**PROBLEM TO WORK ON**
Repeat the material exactly, leaving nothing out.
**** STORED DATA
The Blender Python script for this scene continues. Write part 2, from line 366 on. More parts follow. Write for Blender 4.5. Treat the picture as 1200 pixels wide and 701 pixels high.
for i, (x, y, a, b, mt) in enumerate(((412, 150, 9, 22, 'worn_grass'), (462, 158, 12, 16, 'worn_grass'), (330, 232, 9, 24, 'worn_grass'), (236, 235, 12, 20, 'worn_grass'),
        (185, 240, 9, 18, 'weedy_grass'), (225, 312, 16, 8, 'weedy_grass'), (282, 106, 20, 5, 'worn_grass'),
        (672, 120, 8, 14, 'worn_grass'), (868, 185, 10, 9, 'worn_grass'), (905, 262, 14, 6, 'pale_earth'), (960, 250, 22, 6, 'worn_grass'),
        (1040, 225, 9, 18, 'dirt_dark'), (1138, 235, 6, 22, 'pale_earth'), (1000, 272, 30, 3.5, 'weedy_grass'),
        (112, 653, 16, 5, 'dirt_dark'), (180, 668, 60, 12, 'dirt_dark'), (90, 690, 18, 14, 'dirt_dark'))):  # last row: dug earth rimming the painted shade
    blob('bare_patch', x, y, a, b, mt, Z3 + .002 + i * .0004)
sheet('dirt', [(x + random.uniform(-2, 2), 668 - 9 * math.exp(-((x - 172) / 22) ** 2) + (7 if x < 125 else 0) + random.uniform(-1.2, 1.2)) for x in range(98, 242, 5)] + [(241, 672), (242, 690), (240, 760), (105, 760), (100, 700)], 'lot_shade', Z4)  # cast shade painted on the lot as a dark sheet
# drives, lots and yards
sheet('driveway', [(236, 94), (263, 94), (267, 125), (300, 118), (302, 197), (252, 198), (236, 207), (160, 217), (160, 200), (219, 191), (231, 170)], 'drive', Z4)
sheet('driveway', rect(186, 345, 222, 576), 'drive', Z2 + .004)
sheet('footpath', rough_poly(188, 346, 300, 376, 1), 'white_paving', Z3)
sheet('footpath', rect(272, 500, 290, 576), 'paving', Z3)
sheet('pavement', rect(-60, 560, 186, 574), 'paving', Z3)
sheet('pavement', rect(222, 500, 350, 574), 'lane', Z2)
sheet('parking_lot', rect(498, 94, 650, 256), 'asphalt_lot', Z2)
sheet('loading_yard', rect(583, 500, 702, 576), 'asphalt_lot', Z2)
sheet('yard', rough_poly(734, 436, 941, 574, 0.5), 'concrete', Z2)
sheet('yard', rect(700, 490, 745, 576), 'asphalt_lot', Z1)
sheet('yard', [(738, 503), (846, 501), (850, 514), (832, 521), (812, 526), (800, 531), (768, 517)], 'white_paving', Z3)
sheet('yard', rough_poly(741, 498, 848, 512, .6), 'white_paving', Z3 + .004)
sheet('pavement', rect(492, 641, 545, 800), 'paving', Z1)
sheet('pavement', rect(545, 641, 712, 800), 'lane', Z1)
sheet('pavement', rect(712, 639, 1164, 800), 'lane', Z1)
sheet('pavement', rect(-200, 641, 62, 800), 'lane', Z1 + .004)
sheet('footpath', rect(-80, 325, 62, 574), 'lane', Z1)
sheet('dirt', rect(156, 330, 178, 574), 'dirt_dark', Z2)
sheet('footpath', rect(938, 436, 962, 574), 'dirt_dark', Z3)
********
**REPLY TO THE TASK**
The Blender Python script for this scene continues. Write part 2, from line 366 on. More parts follow. Write for Blender 4.5. Treat the picture as 1200 pixels wide and 701 pixels high.
for i, (x, y, a, b, mt) in enumerate(((412, 150, 9, 22, 'worn_grass'), (462, 158, 12, 16, 'worn_grass'), (330, 232, 9, 24, 'worn_grass'), (236, 235, 12, 20, 'worn_grass'),
        (185, 240, 9, 18, 'weedy_grass'), (225, 312, 16, 8, 'weedy_grass'), (282, 106, 20, 5, 'worn_grass'),
        (672, 120, 8, 14, 'worn_grass'), (868, 185, 10, 9, 'worn_grass'), (905, 262, 14, 6, 'pale_earth'), (960, 250, 22, 6, 'worn_grass'),
        (1040, 225, 9, 18, 'dirt_dark'), (1138, 235, 6, 22, 'pale_earth'), (1000, 272, 30, 3.5, 'weedy_grass'),
        (112, 653, 16, 5, 'dirt_dark'), (180, 668, 60, 12, 'dirt_dark'), (90, 690, 18, 14, 'dirt_dark'))):  # last row: dug earth rimming the painted shade
    blob('bare_patch', x, y, a, b, mt, Z3 + .002 + i * .0004)
sheet('dirt', [(x + random.uniform(-2, 2), 668 - 9 * math.exp(-((x - 172) / 22) ** 2) + (7 if x < 125 else 0) + random.uniform(-1.2, 1.2)) for x in range(98, 242, 5)] + [(241, 672), (242, 690), (240, 760), (105, 760), (100, 700)], 'lot_shade', Z4)  # cast shade painted on the lot as a dark sheet
# drives, lots and yards
sheet('driveway', [(236, 94), (263, 94), (267, 125), (300, 118), (302, 197), (252, 198), (236, 207), (160, 217), (160, 200), (219, 191), (231, 170)], 'drive', Z4)
sheet('driveway', rect(186, 345, 222, 576), 'drive', Z2 + .004)
sheet('footpath', rough_poly(188, 346, 300, 376, 1), 'white_paving', Z3)
sheet('footpath', rect(272, 500, 290, 576), 'paving', Z3)
sheet('pavement', rect(-60, 560, 186, 574), 'paving', Z3)
sheet('pavement', rect(222, 500, 350, 574), 'lane', Z2)
sheet('parking_lot', rect(498, 94, 650, 256), 'asphalt_lot', Z2)
sheet('loading_yard', rect(583, 500, 702, 576), 'asphalt_lot', Z2)
sheet('yard', rough_poly(734, 436, 941, 574, 0.5), 'concrete', Z2)
sheet('yard', rect(700, 490, 745, 576), 'asphalt_lot', Z1)
sheet('yard', [(738, 503), (846, 501), (850, 514), (832, 521), (812, 526), (800, 531), (768, 517)], 'white_paving', Z3)
sheet('yard', rough_poly(741, 498, 848, 512, .6), 'white_paving', Z3 + .004)
sheet('pavement', rect(492, 641, 545, 800), 'paving', Z1)
sheet('pavement', rect(545, 641, 712, 800), 'lane', Z1)
sheet('pavement', rect(712, 639, 1164, 800), 'lane', Z1)
sheet('pavement', rect(-200, 641, 62, 800), 'lane', Z1 + .004)
sheet('footpath', rect(-80, 325, 62, 574), 'lane', Z1)
sheet('dirt', rect(156, 330, 178, 574), 'dirt_dark', Z2)
sheet('footpath', rect(938, 436, 962, 574), 'dirt_dark', Z3)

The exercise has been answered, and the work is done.